→ **What you will do**: Print each line of the listing once more, precisely as given.

→ **Record extracts**:
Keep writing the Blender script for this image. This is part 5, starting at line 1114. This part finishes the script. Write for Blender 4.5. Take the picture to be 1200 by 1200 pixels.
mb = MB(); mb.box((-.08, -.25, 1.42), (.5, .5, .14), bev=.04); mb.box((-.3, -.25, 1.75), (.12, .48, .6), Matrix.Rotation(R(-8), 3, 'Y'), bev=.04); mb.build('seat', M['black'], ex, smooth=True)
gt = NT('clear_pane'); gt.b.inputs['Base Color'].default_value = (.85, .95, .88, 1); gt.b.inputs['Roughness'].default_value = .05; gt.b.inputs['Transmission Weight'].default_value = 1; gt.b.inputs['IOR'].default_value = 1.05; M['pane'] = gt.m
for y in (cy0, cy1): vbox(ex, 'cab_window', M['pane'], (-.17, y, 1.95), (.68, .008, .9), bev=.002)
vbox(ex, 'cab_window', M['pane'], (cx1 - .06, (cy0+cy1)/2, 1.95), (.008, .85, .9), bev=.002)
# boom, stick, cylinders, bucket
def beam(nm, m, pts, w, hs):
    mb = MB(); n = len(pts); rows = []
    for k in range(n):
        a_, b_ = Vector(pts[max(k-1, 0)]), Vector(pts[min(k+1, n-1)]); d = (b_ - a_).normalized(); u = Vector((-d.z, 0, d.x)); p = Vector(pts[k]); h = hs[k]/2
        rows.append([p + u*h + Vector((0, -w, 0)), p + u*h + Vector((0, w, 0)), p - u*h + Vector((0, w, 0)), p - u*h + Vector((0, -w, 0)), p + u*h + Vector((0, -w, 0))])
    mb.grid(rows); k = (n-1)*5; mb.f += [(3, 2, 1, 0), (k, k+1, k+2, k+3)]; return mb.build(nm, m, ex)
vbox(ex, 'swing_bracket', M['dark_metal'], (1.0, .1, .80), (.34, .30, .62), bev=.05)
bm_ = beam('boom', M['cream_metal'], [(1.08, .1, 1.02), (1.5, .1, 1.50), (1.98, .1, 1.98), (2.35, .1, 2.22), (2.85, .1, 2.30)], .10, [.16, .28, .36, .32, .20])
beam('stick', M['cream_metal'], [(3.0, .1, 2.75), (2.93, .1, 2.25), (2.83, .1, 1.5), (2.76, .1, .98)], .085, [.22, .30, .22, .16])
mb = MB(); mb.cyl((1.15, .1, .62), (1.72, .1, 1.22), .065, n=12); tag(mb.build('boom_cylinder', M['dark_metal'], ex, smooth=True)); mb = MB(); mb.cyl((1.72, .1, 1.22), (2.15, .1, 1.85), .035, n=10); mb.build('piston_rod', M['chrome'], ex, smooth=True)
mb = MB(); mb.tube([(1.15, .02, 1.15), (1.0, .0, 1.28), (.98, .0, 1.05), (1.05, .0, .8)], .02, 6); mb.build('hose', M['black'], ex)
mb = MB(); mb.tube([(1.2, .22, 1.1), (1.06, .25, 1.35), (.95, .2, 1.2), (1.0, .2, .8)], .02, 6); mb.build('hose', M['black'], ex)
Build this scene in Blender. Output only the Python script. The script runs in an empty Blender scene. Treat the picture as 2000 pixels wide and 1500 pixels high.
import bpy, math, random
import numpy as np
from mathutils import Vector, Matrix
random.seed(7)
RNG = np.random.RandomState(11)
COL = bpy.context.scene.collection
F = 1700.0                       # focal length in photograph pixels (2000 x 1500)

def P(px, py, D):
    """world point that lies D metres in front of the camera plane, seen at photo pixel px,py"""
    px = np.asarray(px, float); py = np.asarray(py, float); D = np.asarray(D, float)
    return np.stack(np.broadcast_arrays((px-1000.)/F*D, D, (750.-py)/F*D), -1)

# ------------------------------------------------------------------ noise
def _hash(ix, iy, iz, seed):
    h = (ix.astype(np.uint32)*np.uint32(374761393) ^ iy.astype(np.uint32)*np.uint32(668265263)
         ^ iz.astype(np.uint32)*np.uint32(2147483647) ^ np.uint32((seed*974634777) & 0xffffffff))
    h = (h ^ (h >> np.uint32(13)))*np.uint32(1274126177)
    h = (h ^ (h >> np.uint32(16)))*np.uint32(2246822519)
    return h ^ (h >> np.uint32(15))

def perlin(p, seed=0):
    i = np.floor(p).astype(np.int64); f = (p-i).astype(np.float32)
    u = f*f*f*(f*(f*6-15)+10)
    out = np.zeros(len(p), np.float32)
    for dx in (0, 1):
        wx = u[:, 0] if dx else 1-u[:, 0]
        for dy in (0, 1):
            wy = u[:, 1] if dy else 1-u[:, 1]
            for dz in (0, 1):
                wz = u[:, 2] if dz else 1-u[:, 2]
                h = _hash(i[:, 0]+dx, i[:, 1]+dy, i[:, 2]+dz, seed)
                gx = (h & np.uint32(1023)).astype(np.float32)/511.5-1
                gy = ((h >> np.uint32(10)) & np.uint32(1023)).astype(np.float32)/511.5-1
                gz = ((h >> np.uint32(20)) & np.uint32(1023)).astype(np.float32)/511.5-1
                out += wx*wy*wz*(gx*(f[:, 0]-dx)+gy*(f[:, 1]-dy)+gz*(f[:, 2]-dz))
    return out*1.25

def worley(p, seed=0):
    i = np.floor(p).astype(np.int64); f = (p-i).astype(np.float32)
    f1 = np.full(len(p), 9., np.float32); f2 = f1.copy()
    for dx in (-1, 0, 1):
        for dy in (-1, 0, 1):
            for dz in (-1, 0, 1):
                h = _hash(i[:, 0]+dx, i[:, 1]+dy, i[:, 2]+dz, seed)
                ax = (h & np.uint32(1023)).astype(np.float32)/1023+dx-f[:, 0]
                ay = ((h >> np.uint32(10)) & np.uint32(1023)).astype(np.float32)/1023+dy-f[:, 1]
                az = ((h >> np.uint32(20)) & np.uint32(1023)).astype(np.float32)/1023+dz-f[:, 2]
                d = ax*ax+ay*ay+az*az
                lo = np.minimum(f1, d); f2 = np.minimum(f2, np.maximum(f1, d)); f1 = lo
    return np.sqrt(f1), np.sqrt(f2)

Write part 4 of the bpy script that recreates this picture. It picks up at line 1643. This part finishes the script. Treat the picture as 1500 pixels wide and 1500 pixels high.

→ **Solution below**:
Keep writing the Blender script for this image. This is part 5, starting at line 1114. This part finishes the script. Write for Blender 4.5. Take the picture to be 1200 by 1200 pixels.
mb = MB(); mb.box((-.08, -.25, 1.42), (.5, .5, .14), bev=.04); mb.box((-.3, -.25, 1.75), (.12, .48, .6), Matrix.Rotation(R(-8), 3, 'Y'), bev=.04); mb.build('seat', M['black'], ex, smooth=True)
gt = NT('clear_pane'); gt.b.inputs['Base Color'].default_value = (.85, .95, .88, 1); gt.b.inputs['Roughness'].default_value = .05; gt.b.inputs['Transmission Weight'].default_value = 1; gt.b.inputs['IOR'].default_value = 1.05; M['pane'] = gt.m
for y in (cy0, cy1): vbox(ex, 'cab_window', M['pane'], (-.17, y, 1.95), (.68, .008, .9), bev=.002)
vbox(ex, 'cab_window', M['pane'], (cx1 - .06, (cy0+cy1)/2, 1.95), (.008, .85, .9), bev=.002)
# boom, stick, cylinders, bucket
def beam(nm, m, pts, w, hs):
    mb = MB(); n = len(pts); rows = []
    for k in range(n):
        a_, b_ = Vector(pts[max(k-1, 0)]), Vector(pts[min(k+1, n-1)]); d = (b_ - a_).normalized(); u = Vector((-d.z, 0, d.x)); p = Vector(pts[k]); h = hs[k]/2
        rows.append([p + u*h + Vector((0, -w, 0)), p + u*h + Vector((0, w, 0)), p - u*h + Vector((0, w, 0)), p - u*h + Vector((0, -w, 0)), p + u*h + Vector((0, -w, 0))])
    mb.grid(rows); k = (n-1)*5; mb.f += [(3, 2, 1, 0), (k, k+1, k+2, k+3)]; return mb.build(nm, m, ex)
vbox(ex, 'swing_bracket', M['dark_metal'], (1.0, .1, .80), (.34, .30, .62), bev=.05)
bm_ = beam('boom', M['cream_metal'], [(1.08, .1, 1.02), (1.5, .1, 1.50), (1.98, .1, 1.98), (2.35, .1, 2.22), (2.85, .1, 2.30)], .10, [.16, .28, .36, .32, .20])
beam('stick', M['cream_metal'], [(3.0, .1, 2.75), (2.93, .1, 2.25), (2.83, .1, 1.5), (2.76, .1, .98)], .085, [.22, .30, .22, .16])
mb = MB(); mb.cyl((1.15, .1, .62), (1.72, .1, 1.22), .065, n=12); tag(mb.build('boom_cylinder', M['dark_metal'], ex, smooth=True)); mb = MB(); mb.cyl((1.72, .1, 1.22), (2.15, .1, 1.85), .035, n=10); mb.build('piston_rod', M['chrome'], ex, smooth=True)
mb = MB(); mb.tube([(1.15, .02, 1.15), (1.0, .0, 1.28), (.98, .0, 1.05), (1.05, .0, .8)], .02, 6); mb.build('hose', M['black'], ex)
mb = MB(); mb.tube([(1.2, .22, 1.1), (1.06, .25, 1.35), (.95, .2, 1.2), (1.0, .2, .8)], .02, 6); mb.build('hose', M['black'], ex)
Build this scene in Blender. Output only the Python script. The script runs in an empty Blender scene. Treat the picture as 2000 pixels wide and 1500 pixels high.
import bpy, math, random
import numpy as np
from mathutils import Vector, Matrix
random.seed(7)
RNG = np.random.RandomState(11)
COL = bpy.context.scene.collection
F = 1700.0                       # focal length in photograph pixels (2000 x 1500)

def P(px, py, D):
    """world point that lies D metres in front of the camera plane, seen at photo pixel px,py"""
    px = np.asarray(px, float); py = np.asarray(py, float); D = np.asarray(D, float)
    return np.stack(np.broadcast_arrays((px-1000.)/F*D, D, (750.-py)/F*D), -1)

# ------------------------------------------------------------------ noise
def _hash(ix, iy, iz, seed):
    h = (ix.astype(np.uint32)*np.uint32(374761393) ^ iy.astype(np.uint32)*np.uint32(668265263)
         ^ iz.astype(np.uint32)*np.uint32(2147483647) ^ np.uint32((seed*974634777) & 0xffffffff))
    h = (h ^ (h >> np.uint32(13)))*np.uint32(1274126177)
    h = (h ^ (h >> np.uint32(16)))*np.uint32(2246822519)
    return h ^ (h >> np.uint32(15))

def perlin(p, seed=0):
    i = np.floor(p).astype(np.int64); f = (p-i).astype(np.float32)
    u = f*f*f*(f*(f*6-15)+10)
    out = np.zeros(len(p), np.float32)
    for dx in (0, 1):
        wx = u[:, 0] if dx else 1-u[:, 0]
        for dy in (0, 1):
            wy = u[:, 1] if dy else 1-u[:, 1]
            for dz in (0, 1):
                wz = u[:, 2] if dz else 1-u[:, 2]
                h = _hash(i[:, 0]+dx, i[:, 1]+dy, i[:, 2]+dz, seed)
                gx = (h & np.uint32(1023)).astype(np.float32)/511.5-1
                gy = ((h >> np.uint32(10)) & np.uint32(1023)).astype(np.float32)/511.5-1
                gz = ((h >> np.uint32(20)) & np.uint32(1023)).astype(np.float32)/511.5-1
                out += wx*wy*wz*(gx*(f[:, 0]-dx)+gy*(f[:, 1]-dy)+gz*(f[:, 2]-dz))
    return out*1.25

def worley(p, seed=0):
    i = np.floor(p).astype(np.int64); f = (p-i).astype(np.float32)
    f1 = np.full(len(p), 9., np.float32); f2 = f1.copy()
    for dx in (-1, 0, 1):
        for dy in (-1, 0, 1):
            for dz in (-1, 0, 1):
                h = _hash(i[:, 0]+dx, i[:, 1]+dy, i[:, 2]+dz, seed)
                ax = (h & np.uint32(1023)).astype(np.float32)/1023+dx-f[:, 0]
                ay = ((h >> np.uint32(10)) & np.uint32(1023)).astype(np.float32)/1023+dy-f[:, 1]
                az = ((h >> np.uint32(20)) & np.uint32(1023)).astype(np.float32)/1023+dz-f[:, 2]
                d = ax*ax+ay*ay+az*az
                lo = np.minimum(f1, d); f2 = np.minimum(f2, np.maximum(f1, d)); f1 = lo
    return np.sqrt(f1), np.sqrt(f2)

Write part 4 of the bpy script that recreates this picture. It picks up at line 1643. This part finishes the script. Treat the picture as 1500 pixels wide and 1500 pixels high.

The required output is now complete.